Given data -
· · ·

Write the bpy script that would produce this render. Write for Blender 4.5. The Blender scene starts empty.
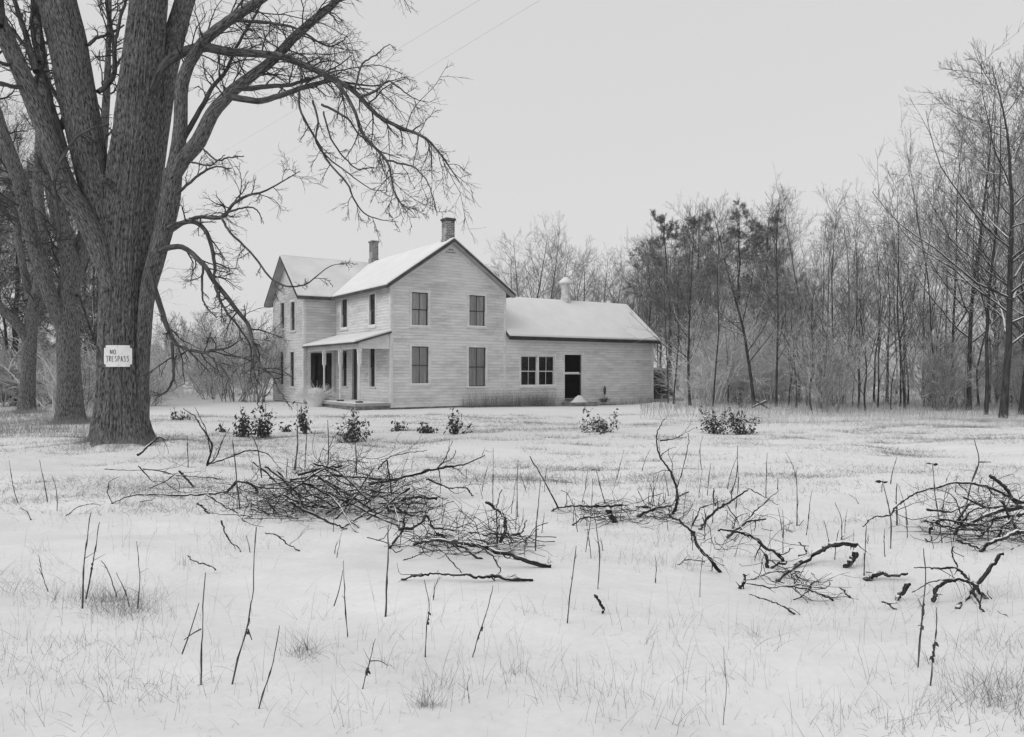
import bpy, math
import numpy as np

# ------------------------------------------------------------------ camera, sky, sun
scn = bpy.context.scene
C = bpy.data.collections.new('place'); scn.collection.children.link(C)
H, F, CX, HY = 1.5, 760.0, 512.0, 372.0            # eye height, focal length in pixels, centre column, horizon row
cam = bpy.data.cameras.new('camera'); cam_o = bpy.data.objects.new('camera', cam); C.objects.link(cam_o)
cam.sensor_width = 36.0; cam.lens = 36.0*F/1024; cam.shift_y = (HY-368.5)/1024
cam.clip_start = 0.05; cam.clip_end = 3000
cam_o.location = (0, 0, H); cam_o.rotation_euler = (math.radians(90), 0, 0)
scn.camera = cam_o

SUN_EL, SUN_AZ = 40.0, -124.0                        # azimuth from +Y, positive towards +X
world = bpy.data.worlds.new("World"); scn.world = world; world.use_nodes = True
wn, wl = world.node_tree.nodes, world.node_tree.links
wn.clear()
sky = wn.new('ShaderNodeTexSky'); sky.sky_type = 'NISHITA'; sky.sun_disc = False
sky.sun_elevation = math.radians(SUN_EL); sky.sun_rotation = math.radians(SUN_AZ)
sky.dust_density = 6.0; sky.air_density = 1.0; sky.ozone_density = 0.5
bw = wn.new('ShaderNodeRGBToBW'); wl.new(sky.outputs[0], bw.inputs[0])
b1 = wn.new('ShaderNodeBackground'); b1.inputs[1].default_value = 0.03; wl.new(bw.outputs[0], b1.inputs[0])
# the even grey cloud deck, brighter overhead as cloud is
tc = wn.new('ShaderNodeTexCoord'); sx = wn.new('ShaderNodeSeparateXYZ'); wl.new(tc.outputs['Generated'], sx.inputs[0])
cr = wn.new('ShaderNodeValToRGB'); wl.new(sx.outputs['Z'], cr.inputs[0])
cr.color_ramp.elements[0].position = 0.0; cr.color_ramp.elements[0].color = (0.565, 0.565, 0.565, 1)
cr.color_ramp.elements[1].position = 0.45; cr.color_ramp.elements[1].color = (0.545, 0.545, 0.545, 1)
e3 = cr.color_ramp.elements.new(0.9); e3.color = (0.52, 0.52, 0.52, 1)
b2 = wn.new('ShaderNodeBackground'); b2.inputs[1].default_value = 1.0; wl.new(cr.outputs[0], b2.inputs[0])
ad = wn.new('ShaderNodeAddShader'); wl.new(b1.outputs[0], ad.inputs[0]); wl.new(b2.outputs[0], ad.inputs[1])
wo = wn.new('ShaderNodeOutputWorld'); wl.new(ad.outputs[0], wo.inputs[0])

sun = bpy.data.lights.new('sun', 'SUN'); sun.energy = 0.68; sun.angle = math.radians(40); sun.color = (1, 1, 1)
sun_o = bpy.data.objects.new('sun', sun); C.objects.link(sun_o); sun_o.location = (0, 0, 60)
a, e = math.radians(SUN_AZ), math.radians(SUN_EL)
from mathutils import Vector
sun_o.rotation_euler = Vector((math.sin(a)*math.cos(e), math.cos(a)*math.cos(e), math.sin(e))).to_track_quat('Z', 'Y').to_euler()
scn.view_settings.view_transform = 'Standard'; scn.view_settings.look = 'None'
scn.view_settings.exposure = 0.18; scn.view_settings.gamma = 1.0; scn.view_settings.use_curve_mapping = False
scn.render.engine = 'CYCLES'
scn.cycles.max_bounces = 5; scn.cycles.transparent_max_bounces = 6
scn.cycles.filter_width = 1.45; scn.cycles.volume_bounces = 1

HAZE = 0.0004
rng = np.random.default_rng(7)

# ------------------------------------------------------------------ pixel <-> place
TREE_AT = (-7.66, 15.0)
LAT = np.random.default_rng(123).random((256, 256))
def vn(x, y):
    """smooth lattice noise, 0..1"""
    x = np.asarray(x, float); y = np.asarray(y, float); i = np.floor(x).astype(int); j = np.floor(y).astype(int); u = x-i; v = y-j
    u = u*u*u*(u*(u*6-15)+10); v = v*v*v*(v*(v*6-15)+10); L_ = lambda a_, b_: LAT[a_ % 256, b_ % 256]
    return (L_(i, j)*(1-u)+L_(i+1, j)*u)*(1-v)+(L_(i, j+1)*(1-u)+L_(i+1, j+1)*u)*v
def hz(x, y):
    """Height of the snow."""
    x = np.asarray(x, float); y = np.asarray(y, float)
    far = np.clip((34-y)/14, 0.15, 1.0)
    z = .035*np.sin(.55*x+.31*y+1.0) + .03*np.sin(-.42*x+.77*y+.3) + .022*np.sin(1.3*x+.5*y+2)*np.sin(.9*y-.4*x)
    z = z + .09*(vn(.38*x+9, .52*y+3)-.5) + .09*(vn(.9*x+30, 1.3*y+8)-.5)
    z = z*far
    z = z + (.028*(vn(2.3*x+5, 3.1*y+7)-.5) + .014*(vn(6*x+1, 8*y+2)-.5) + .006*(vn(14*x, 17*y)-.5))*np.clip((30-y)/12, 0, 1)
    r2 = (x-TREE_AT[0])**2 + (y-TREE_AT[1])**2
    z = z + (.17*vn(2.6*x+50, 2.6*y+20)-.05)*np.exp(-r2/1.5)
    z = z + .12*vn(2*x+9, 2*y)*np.exp(-((x+13.2)**2+(y-22.8)**2)/1.5)
    z = z + .10*np.exp(-((x+6.2)**2+((y-9)*1.4)**2)/6) + .07*np.exp(-((x-3.2)**2+(y-7.0)**2)/1.2)
    z = z + .24*np.exp(-(((x-9.6)/1.3)**2+((y-38.2)/1.2)**2)) + .20*np.exp(-(((x-6.9)/.8)**2+((y-36.0)/.6)**2))
    z = z + .12*np.exp(-(((x-11.8)/1.4)**2+((y-37.6)/1.2)**2))
    z = z - .08*np.exp(-((x+5)**2/40+(y-31.5)**2/16)) - .17*np.exp(-((x-4.5)**2/30+(y-37.5)**2/16))
    z = z + np.clip((y-60)/120, 0, 1)*0.8
    return z

def P(px, py, d):
    return np.array([(px-CX)/F*d, d, H-(py-HY)/F*d])
def D(px, py):
    """Distance at which the ray of a pixel meets the snow."""
    d = H*F/max(py-HY, 1.0)
    for _ in range(12):
        z = float(hz((px-CX)/F*d, d)); d = .5*d + .5*(H-z)*F/max(py-HY, 1.0)
    return d
def G(px, py):
    d = D(px, py); x = (px-CX)/F*d
    return np.array([x, d, float(hz(x, d))])

# ------------------------------------------------------------------ objects
def tag(o, label=None, cat=None, group=None, kind=None):
    if label: o['label'] = label
    if cat: o['category'] = cat
    if group: o['group'] = group
    if kind: o['kind'] = kind
    return o
def empty(name, loc=(0, 0, 0), rz=0.0):
    o = bpy.data.objects.new(name, None); C.objects.link(o)
    o.location = tuple(float(v) for v in loc); o.rotation_euler = (0, 0, rz); o.empty_display_size = .3
    return o
def link(name, me, parent=None, loc=(0, 0, 0)):
    o = bpy.data.objects.new(name, me); C.objects.link(o)
    if parent is not None: o.parent = parent
    o.location = tuple(float(v) for v in loc)
    return o
def copy_tree(o, parent=None):
    c = o.copy(); C.objects.link(c); c.parent = parent
    for ch in [x for x in list(C.objects) if x.parent is o]: copy_tree(ch, c)
    return c
def copy_thing(o, parts):
    c = o.copy(); C.objects.link(c)
    for p in parts:
        q = p.copy(); C.objects.link(q); q.parent = c
    return c

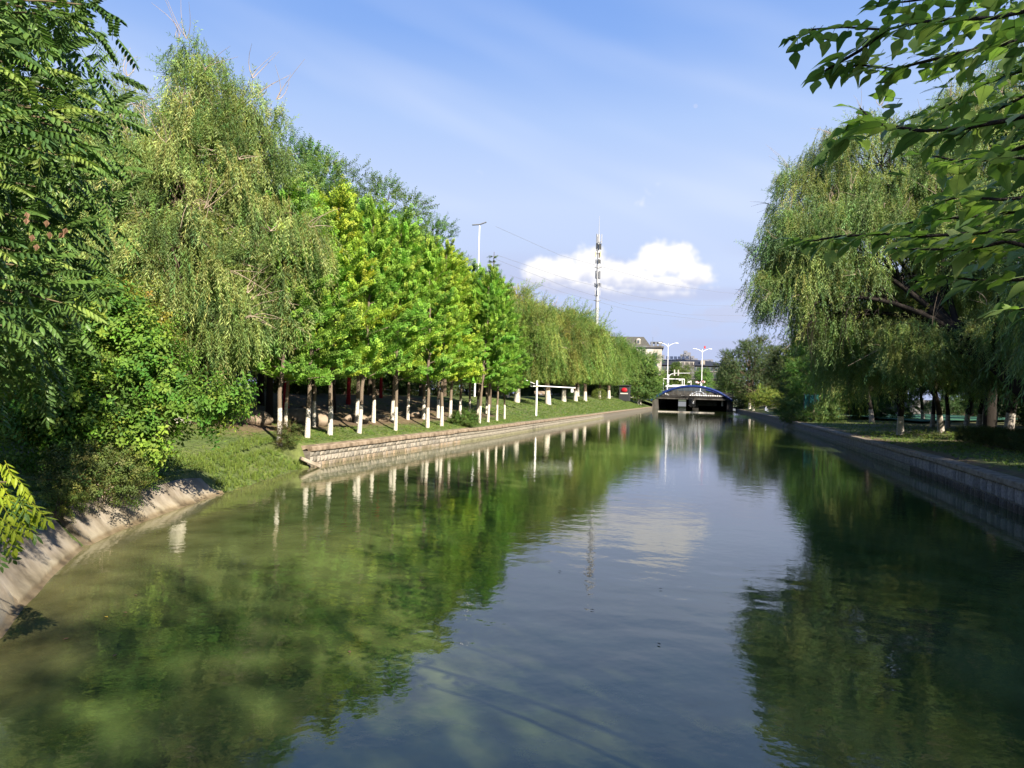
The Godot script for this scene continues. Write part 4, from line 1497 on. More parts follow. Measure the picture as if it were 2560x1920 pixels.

· · ·

Problem to solve - Leave out the pictures, then repeat the listing above exactly from its first line to the line with "import numpy as np", inclusive.

Result of this exercise -
Write the bpy script that would produce this render. Write for Blender 4.5. The Blender scene starts empty.
import bpy, math
import numpy as np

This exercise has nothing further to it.